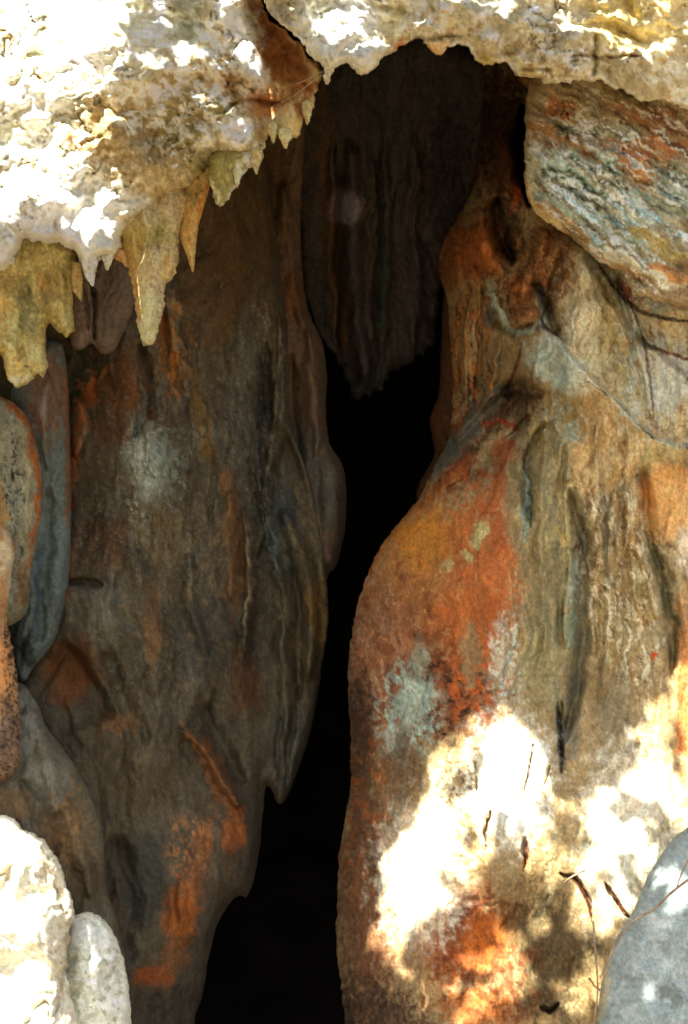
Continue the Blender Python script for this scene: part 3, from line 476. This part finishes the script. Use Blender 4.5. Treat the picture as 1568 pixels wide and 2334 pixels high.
rock('hanging_curtain', 'dark',
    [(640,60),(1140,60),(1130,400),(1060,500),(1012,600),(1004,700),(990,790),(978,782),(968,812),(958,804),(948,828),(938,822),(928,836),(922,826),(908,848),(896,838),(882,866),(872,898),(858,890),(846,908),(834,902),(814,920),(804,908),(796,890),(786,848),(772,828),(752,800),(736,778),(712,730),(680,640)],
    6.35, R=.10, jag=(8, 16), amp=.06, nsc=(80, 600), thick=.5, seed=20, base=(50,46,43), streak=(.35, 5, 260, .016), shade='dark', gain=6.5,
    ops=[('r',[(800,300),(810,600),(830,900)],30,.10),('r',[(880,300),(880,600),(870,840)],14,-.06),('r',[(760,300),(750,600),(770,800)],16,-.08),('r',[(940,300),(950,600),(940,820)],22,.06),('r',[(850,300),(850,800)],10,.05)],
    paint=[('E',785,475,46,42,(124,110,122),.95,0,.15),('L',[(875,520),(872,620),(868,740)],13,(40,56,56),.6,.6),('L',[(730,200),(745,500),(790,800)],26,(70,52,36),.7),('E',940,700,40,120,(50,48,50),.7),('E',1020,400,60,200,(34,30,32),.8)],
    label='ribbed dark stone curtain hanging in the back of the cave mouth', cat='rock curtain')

# ---- left edge
rock('flowstone_lobe', 'flow',
    [(-400,760),(-60,880),(10,905),(40,922),(66,956),(80,1006),(92,1050),(97,1120),(92,1180),(84,1240),(70,1300),(66,1350),(64,1398),(40,1418),(18,1428),(-60,1440),(-400,1500)],
    4.46, R=.16, jag=(1.2, 30), amp=.03, nsc=(60, 300), thick=.5, seed=28, base=(146,142,118), streak=(.25, 5, 160, .005), shade='dark', gain=1.1,
    paint=[('L',[(10,905),(60,950),(84,1040),(88,1140),(80,1240)],9,(178,98,40),.95,.3),('E',30,1180,18,180,(150,150,130),.7),('M',28,1150,26,220,(46,42,44),.9,6,40,.05,121),('L',[(46,960),(60,1060),(62,1200),(50,1380)],12,(176,166,130),.7),('E',5,1200,12,120,(200,150,76),.7),('E',50,1340,16,60,(130,100,66),.8),('L',[(70,1230),(66,1300)],8,(170,110,56),.8)],
    label='pale striped flowstone lobe with an orange rim at the left edge', cat='flowstone lobe')
rock('rock_rib', 'boulder',
    [(-400,1200),(0,1190),(24,1215),(36,1262),(26,1300),(24,1345),(14,1395),(20,1440),(30,1490),(40,1550),(44,1620),(48,1700),(42,1752),(20,1776),(-20,1790),(-400,1800)],
    4.22, R=.10, jag=(2.5, 14), amp=.03, nsc=(50, 120), thick=.4, seed=29, base=(196,150,106), streak=(.1, 8, 60, .004), shade='dark', gain=1.1,
    paint=[('E',16,1260,20,60,(214,196,160),.9),('E',28,1330,10,60,(190,190,172),.8),('E',8,1540,20,80,(214,150,92),.9),('M',30,1520,26,120,(60,44,40),.95,7,8,-.05,123),('E',20,1690,40,90,(128,104,84),.9),('M',20,1700,40,110,(58,50,56),.9,8,9,.02,124)],
    label='narrow speckled peach and black rock rib at the far left edge', cat='rock')
rock('flowstone_drapery', 'dark',
    [(60,780),(140,770),(150,820),(156,880),(160,960),(163,1080),(163,1200),(160,1300),(152,1370),(136,1430),(118,1472),(96,1500),(76,1520),(56,1560),(30,1540),(10,1420),(0,1200),(20,900)],
    4.64, R=.11, jag=(1.2, 30), amp=.03, nsc=(50, 300), thick=.35, seed=30, base=(96,104,98), streak=(.16, 7, 200, .004), shade='dark', gain=1.35,
    ops=[('r',[(104,840),(100,960),(112,1080)],12,.03),('r',[(110,1100),(104,1300),(92,1480)],16,-.03)],
    paint=[('E',110,900,50,110,(108,80,60),.95),('L',[(150,860),(158,1000),(158,1200)],10,(128,88,58),.9),('E',100,920,12,50,(130,122,116),.7),('L',[(90,1250),(84,1380),(76,1460)],12,(64,72,78),.8),('E',60,1480,24,40,(48,46,48),.9),('E',130,1250,26,150,(96,110,104),.6)],
    label='slim blue-grey and brown drapery beside the pale striped lobe', cat='flowstone drapery')
rock('stone_pendant', 'dark',
    [(150,560),(320,540),(312,640),(306,700),(290,740),(268,786),(256,806),(232,808),(218,790),(206,782),(192,796),(172,800),(160,780),(156,700)],
    4.66, R=.07, jag=(1.5, 18), step=3, amp=.02, nsc=(40, 200), thick=.12, lens=True, seed=31, base=(112,98,86), streak=(.1, 7, 120, .006), shade='dark', gain=1.15,
    ops=[('r',[(208,640),(210,720),(212,790)],5,-.04),('r',[(190,640),(196,760)],5,-.02)],
    paint=[('E',185,740,26,50,(130,110,104),.8),('L',[(208,640),(212,740),(214,780)],3,(60,50,44),.8)],
    label='grey two-lobed stone pendant half hidden behind the largest stalactite', cat='stalactite')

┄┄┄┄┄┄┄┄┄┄

Your task: Within the listing, how many lines hold the word "seed"? Only the number is to be given.

Output for this exercise: 5